— Start Given data —
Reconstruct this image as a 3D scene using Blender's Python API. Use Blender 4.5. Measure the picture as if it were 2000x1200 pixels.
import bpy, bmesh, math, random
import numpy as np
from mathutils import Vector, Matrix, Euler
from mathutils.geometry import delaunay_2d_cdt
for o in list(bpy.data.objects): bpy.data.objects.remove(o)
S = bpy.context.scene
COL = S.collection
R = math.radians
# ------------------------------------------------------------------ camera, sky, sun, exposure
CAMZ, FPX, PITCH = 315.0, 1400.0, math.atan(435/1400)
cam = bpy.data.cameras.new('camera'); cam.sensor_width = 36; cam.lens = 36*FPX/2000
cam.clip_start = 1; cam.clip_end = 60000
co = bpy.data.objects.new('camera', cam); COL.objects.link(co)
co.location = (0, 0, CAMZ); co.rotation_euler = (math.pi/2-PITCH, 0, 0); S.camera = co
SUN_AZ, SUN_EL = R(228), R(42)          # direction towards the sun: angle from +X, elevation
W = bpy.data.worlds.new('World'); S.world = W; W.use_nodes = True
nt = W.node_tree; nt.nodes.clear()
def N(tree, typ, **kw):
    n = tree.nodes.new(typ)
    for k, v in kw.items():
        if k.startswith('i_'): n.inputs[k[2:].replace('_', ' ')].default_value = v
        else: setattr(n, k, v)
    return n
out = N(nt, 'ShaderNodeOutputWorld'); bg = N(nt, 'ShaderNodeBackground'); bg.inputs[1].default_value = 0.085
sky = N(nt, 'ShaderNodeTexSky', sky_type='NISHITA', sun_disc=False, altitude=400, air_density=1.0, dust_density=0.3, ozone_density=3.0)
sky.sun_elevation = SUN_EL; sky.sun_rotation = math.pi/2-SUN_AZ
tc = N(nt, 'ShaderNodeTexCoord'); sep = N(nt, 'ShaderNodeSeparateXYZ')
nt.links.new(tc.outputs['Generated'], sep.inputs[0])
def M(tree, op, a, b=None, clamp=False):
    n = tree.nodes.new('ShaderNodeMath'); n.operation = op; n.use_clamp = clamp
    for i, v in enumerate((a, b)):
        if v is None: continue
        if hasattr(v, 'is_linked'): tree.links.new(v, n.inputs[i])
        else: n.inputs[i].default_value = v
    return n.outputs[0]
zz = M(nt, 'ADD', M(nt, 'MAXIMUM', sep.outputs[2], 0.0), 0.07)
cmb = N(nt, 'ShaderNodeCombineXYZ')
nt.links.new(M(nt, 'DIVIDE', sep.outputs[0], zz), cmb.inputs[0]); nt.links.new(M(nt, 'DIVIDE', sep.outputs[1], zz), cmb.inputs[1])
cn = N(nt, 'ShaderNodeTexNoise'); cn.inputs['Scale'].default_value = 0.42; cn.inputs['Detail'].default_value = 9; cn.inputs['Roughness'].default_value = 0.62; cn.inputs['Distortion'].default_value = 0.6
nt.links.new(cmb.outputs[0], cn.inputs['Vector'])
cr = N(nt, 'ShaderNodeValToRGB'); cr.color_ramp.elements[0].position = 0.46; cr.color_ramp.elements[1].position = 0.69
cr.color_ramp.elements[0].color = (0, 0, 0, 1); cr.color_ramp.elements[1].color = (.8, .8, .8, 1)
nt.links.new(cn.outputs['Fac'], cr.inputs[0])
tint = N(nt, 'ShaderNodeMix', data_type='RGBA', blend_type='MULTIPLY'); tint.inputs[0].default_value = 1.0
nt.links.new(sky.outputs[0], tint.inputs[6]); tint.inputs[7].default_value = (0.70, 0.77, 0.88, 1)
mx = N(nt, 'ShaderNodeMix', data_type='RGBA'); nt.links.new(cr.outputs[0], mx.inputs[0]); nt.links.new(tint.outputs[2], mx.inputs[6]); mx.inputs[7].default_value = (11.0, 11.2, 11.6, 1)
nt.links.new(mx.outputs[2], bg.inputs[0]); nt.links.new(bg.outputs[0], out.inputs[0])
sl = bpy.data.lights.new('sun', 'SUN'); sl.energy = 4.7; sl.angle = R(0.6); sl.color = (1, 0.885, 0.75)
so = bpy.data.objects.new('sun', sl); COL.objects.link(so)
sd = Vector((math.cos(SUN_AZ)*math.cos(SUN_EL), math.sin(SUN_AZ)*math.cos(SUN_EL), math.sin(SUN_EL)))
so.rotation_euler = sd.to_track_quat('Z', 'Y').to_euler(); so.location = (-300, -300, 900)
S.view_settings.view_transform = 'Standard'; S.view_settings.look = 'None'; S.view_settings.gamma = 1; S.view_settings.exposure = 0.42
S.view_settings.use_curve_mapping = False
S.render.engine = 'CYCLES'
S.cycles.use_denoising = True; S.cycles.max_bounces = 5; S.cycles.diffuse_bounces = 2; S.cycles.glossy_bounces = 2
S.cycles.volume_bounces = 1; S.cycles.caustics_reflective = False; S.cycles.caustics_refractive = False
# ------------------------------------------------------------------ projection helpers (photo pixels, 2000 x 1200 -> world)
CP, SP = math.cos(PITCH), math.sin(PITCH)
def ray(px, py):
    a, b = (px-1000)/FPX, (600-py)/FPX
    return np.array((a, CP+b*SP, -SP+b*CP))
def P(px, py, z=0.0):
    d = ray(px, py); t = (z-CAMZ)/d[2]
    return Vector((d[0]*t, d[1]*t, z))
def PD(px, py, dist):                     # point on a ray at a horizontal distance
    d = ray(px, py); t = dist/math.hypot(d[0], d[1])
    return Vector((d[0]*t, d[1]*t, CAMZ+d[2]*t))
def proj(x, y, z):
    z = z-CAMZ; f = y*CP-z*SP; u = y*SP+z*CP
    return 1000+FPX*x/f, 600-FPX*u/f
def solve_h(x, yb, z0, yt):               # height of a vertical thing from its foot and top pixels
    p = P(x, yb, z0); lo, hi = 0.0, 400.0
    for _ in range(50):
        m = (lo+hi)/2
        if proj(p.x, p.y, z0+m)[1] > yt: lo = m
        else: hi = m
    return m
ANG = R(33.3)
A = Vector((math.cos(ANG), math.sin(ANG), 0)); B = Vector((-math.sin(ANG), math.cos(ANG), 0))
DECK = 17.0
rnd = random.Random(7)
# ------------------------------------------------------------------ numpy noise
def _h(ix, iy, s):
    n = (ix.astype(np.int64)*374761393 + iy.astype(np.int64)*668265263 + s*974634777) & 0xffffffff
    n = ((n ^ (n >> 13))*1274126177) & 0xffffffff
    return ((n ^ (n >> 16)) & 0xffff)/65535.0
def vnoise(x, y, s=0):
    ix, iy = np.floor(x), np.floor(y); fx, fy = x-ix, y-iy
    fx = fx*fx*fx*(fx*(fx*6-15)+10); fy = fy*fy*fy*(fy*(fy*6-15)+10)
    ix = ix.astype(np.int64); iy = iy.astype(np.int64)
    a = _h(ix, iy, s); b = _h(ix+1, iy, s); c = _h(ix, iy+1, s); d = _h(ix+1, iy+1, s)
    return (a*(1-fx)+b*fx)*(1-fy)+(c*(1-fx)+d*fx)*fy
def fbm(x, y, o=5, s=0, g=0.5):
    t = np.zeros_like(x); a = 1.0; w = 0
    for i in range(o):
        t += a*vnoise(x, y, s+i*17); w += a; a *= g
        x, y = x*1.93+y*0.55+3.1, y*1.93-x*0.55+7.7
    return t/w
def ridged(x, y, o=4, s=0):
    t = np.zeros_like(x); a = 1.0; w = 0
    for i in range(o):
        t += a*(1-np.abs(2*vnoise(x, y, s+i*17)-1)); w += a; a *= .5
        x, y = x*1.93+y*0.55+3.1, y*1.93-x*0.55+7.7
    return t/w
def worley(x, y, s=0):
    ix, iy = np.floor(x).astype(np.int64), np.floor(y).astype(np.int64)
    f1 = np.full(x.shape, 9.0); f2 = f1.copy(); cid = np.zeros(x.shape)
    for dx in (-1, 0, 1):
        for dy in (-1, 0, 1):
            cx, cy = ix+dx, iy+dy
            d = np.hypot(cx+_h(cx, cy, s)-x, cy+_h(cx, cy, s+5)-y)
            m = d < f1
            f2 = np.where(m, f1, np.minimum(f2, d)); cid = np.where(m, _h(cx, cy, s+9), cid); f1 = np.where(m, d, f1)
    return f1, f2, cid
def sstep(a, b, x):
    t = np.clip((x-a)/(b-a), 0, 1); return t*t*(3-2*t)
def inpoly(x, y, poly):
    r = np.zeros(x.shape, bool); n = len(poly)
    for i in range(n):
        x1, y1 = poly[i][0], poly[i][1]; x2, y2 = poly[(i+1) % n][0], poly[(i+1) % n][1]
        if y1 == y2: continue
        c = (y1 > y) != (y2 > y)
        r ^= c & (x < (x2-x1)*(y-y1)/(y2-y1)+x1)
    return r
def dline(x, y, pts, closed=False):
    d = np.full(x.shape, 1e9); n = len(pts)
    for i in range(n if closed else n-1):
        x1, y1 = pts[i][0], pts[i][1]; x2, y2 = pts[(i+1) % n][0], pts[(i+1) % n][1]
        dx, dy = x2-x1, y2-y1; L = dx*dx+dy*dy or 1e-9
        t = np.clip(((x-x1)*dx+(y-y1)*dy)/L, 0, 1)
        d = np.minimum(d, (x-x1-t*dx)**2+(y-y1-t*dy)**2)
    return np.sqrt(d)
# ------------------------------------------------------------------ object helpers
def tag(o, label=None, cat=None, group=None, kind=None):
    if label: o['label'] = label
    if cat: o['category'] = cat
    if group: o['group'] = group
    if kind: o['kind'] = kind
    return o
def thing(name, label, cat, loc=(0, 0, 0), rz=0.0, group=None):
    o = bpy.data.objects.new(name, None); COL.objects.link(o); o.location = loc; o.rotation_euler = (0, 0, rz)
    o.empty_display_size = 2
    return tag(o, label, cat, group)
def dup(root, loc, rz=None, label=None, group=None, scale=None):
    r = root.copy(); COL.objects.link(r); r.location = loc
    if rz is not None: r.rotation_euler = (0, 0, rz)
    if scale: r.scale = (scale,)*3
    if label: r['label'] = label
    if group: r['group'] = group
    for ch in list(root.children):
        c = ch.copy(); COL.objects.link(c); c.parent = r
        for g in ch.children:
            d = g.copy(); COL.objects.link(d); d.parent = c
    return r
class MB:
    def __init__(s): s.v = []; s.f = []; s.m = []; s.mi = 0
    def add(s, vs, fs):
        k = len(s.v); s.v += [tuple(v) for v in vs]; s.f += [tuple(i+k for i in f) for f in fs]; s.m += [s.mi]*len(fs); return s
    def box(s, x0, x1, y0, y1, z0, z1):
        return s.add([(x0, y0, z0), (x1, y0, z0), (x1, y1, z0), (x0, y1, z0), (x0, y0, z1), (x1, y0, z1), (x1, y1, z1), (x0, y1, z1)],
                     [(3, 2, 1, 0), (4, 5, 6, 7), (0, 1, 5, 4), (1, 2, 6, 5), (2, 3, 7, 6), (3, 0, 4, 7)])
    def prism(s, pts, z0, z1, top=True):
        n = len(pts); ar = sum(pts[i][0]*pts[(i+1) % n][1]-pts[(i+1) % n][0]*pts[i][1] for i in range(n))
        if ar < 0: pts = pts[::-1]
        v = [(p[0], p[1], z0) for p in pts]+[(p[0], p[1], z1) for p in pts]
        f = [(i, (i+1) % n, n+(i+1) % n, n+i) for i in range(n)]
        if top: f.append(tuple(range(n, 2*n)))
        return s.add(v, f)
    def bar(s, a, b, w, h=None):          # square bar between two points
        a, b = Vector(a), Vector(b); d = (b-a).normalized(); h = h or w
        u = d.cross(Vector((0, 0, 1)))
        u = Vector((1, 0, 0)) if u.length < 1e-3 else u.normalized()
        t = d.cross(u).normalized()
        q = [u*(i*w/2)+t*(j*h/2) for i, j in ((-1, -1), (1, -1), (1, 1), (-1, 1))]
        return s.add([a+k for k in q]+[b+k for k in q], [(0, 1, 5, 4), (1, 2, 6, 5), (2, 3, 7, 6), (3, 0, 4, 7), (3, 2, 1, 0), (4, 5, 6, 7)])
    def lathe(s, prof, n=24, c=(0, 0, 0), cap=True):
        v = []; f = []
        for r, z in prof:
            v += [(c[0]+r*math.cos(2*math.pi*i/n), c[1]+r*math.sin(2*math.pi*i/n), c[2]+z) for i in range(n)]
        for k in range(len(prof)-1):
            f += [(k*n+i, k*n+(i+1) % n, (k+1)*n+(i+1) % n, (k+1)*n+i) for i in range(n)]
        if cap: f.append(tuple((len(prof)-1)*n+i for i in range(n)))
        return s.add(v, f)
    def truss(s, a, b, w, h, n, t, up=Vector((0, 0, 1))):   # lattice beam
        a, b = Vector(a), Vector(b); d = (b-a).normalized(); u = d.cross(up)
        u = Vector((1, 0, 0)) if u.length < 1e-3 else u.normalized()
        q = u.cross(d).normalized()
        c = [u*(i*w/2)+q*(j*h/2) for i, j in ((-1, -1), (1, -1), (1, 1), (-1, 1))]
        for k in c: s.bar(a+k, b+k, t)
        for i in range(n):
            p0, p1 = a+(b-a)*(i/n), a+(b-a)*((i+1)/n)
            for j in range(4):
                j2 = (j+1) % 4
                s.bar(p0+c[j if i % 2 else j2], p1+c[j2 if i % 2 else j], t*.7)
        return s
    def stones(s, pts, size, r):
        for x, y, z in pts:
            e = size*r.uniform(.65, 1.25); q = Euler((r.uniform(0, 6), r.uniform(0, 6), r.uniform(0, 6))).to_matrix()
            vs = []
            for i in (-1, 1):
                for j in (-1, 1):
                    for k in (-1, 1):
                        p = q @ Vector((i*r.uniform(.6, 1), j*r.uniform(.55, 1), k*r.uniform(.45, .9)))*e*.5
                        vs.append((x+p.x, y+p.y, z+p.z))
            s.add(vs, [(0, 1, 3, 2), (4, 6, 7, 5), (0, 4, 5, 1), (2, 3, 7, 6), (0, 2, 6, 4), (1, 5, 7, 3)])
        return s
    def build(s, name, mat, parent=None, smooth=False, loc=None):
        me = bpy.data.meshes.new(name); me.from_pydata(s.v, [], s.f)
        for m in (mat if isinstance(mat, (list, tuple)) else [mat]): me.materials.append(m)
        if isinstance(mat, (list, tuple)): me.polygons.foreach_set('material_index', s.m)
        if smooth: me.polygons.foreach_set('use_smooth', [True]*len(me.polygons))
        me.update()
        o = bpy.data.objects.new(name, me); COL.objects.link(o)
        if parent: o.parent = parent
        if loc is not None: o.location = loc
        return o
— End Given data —
*What you should do*: Identify each line of the material where the word "scene" shows up, and copy it.

*Solution for this exercise*:
Reconstruct this image as a 3D scene using Blender's Python API. Use Blender 4.5. Measure the picture as if it were 2000x1200 pixels.
S = bpy.context.scene